Using Python on a fork-less POSIX-like OS
Terry Reedy
tjreedy at udel.edu
Sun Jul 29 17:55:02 EDT 2018
On 7/29/2018 10:28 AM, Jan Claeys wrote:
> On Fri, 2018-07-27 at 19:13 +0200, Barath Aron wrote:
>> I intend to cross-compile Python v3.6.6 to Threos ( https://threos.io
>> ) operating system. Threos is supports a quite large set from
>> POSIX and C89/C99. Unfortunately, Threos lacks fork(2), but
>> provides posix_spawn(3) instead. I already made some local changes
>> in posixmodule.c to compile due to some features are detected
>> as present but actually not supported, like HAVE_FORK -- I blame
>> autotools for this :-).
Then perhaps Threos should be patched to describe itself more accurately
or autotools patched to detect more accurately.
>> I don't know, however, whether the Python
>> shall cross-compile without issues.
We generally prefer that it does, but no longer try to officially
support (with conditionals in the codebase) every odd-ball OS. You or
some Threos group may have to keep a separate patch set, to be update
for each Python version. If there is any such thing now, Google does
not find it.
>> My question is that the _posixsubprocess.c can be prepared to
>> use posix_spawn(3) instead of fork(2)?

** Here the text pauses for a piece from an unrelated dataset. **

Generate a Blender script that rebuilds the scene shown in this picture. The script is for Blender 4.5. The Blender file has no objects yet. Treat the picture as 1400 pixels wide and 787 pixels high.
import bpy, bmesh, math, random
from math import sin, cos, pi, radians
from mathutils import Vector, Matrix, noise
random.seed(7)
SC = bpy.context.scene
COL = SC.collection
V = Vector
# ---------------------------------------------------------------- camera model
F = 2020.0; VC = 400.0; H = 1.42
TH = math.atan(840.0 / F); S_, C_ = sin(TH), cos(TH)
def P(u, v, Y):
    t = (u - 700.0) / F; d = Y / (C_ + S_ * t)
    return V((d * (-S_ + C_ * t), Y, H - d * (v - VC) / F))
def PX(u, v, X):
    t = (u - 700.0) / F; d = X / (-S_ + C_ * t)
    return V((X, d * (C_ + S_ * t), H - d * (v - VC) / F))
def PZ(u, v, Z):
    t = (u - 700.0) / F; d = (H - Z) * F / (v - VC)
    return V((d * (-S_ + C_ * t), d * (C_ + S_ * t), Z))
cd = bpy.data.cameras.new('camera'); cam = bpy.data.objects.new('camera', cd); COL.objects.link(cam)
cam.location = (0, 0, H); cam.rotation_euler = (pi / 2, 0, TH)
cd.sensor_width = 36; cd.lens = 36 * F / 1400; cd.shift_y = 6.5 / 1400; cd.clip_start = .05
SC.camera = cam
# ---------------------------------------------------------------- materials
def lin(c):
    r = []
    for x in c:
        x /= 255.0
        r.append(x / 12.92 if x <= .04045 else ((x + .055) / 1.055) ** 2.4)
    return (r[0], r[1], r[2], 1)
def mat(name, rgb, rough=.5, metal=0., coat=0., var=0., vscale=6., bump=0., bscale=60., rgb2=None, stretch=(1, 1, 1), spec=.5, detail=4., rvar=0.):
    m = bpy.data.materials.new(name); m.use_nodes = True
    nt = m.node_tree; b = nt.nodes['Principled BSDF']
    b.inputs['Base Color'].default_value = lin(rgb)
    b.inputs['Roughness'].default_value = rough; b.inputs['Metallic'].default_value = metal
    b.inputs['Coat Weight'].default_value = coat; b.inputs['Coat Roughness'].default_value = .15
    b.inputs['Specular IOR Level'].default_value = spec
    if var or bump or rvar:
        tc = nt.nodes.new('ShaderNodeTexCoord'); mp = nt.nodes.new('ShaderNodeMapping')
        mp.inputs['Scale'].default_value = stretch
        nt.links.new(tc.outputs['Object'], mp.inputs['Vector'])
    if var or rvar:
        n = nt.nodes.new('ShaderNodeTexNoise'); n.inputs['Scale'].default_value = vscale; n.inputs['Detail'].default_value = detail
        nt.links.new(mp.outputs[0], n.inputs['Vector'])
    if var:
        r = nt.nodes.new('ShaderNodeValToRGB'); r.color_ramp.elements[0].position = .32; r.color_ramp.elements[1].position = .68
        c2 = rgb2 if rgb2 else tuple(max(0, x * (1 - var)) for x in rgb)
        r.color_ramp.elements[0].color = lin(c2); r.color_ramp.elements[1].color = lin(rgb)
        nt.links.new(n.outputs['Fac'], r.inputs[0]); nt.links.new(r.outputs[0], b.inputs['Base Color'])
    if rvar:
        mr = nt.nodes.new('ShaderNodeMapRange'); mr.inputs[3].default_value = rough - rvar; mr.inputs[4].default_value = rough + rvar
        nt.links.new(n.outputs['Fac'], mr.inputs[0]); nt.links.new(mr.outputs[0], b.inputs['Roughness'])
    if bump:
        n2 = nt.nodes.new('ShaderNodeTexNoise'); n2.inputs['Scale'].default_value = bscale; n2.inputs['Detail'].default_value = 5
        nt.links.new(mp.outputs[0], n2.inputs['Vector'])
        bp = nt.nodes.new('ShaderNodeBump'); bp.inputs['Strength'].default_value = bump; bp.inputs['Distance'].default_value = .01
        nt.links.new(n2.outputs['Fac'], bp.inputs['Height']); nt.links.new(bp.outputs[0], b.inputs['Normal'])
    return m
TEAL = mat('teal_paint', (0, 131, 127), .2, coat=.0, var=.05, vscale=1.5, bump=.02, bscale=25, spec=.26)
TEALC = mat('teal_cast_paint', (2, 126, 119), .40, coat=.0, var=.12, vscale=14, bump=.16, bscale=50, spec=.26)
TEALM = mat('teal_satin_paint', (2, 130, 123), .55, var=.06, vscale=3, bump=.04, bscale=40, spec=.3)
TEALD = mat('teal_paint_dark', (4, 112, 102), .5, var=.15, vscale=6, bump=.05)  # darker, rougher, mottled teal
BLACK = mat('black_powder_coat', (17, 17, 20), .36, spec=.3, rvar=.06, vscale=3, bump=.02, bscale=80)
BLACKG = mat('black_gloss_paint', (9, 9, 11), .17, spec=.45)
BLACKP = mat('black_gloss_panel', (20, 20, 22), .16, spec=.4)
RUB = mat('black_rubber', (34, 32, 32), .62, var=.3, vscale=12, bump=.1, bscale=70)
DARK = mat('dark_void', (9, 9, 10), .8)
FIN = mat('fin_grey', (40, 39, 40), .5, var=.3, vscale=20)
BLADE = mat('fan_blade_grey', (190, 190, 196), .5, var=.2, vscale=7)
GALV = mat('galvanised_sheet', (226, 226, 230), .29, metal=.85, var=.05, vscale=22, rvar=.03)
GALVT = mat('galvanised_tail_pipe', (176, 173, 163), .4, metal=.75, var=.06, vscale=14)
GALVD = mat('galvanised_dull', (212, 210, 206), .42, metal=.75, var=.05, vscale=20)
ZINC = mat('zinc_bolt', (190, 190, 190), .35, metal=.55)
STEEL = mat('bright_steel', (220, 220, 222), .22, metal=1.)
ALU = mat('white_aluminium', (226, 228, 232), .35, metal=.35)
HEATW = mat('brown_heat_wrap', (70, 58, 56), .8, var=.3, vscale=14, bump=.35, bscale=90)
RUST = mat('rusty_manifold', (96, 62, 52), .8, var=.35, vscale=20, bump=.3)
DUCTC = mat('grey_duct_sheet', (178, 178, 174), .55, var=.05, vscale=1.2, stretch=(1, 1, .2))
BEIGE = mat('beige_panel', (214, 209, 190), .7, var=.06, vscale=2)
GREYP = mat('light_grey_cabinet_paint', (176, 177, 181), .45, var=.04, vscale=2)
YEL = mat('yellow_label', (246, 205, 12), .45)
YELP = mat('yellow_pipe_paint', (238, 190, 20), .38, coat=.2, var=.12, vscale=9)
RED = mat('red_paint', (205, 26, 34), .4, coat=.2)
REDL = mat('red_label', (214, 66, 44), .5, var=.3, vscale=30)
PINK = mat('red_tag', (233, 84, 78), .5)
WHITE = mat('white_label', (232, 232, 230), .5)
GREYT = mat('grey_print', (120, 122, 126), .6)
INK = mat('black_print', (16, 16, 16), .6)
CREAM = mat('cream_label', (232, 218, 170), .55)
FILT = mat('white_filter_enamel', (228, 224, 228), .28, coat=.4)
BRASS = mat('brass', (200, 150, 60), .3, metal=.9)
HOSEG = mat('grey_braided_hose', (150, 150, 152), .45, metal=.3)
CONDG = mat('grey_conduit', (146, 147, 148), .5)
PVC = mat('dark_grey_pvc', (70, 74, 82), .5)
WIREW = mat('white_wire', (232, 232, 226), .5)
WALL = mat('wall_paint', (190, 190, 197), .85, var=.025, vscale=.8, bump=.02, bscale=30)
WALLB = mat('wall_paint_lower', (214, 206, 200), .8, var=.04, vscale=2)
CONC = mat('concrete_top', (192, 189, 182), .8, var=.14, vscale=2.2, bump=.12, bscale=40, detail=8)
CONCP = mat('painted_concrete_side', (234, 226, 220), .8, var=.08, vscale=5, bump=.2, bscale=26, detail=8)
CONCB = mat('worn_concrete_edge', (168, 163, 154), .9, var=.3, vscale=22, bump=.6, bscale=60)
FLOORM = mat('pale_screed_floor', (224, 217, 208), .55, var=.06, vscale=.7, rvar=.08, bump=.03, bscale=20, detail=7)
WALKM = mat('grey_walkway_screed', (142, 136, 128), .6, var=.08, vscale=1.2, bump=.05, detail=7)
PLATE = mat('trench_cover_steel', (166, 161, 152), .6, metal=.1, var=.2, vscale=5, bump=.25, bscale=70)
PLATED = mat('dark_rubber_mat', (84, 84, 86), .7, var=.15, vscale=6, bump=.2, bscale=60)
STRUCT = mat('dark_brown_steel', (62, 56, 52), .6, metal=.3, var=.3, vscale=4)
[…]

What does the doc for _posixubprocess so it does? If it says 'create a
subprocess by forking', then perhaps not.
>> Maybe the UNIX/Linux version
>> can also benefit from it, see: https://salsa.debian.org/ruby-
>> team/ruby-posix-spawn
>
> You might want to ask this on the python-dev mailing list.
multiprocessing module uses 'spawn' rather than 'fork' on Windows and it
has an option to use 'spawn' even on *nix. I presume the latter refers
to posix_spawn. You might want to check the multiprocessing code to see
what *it* is doing 'under the covers'.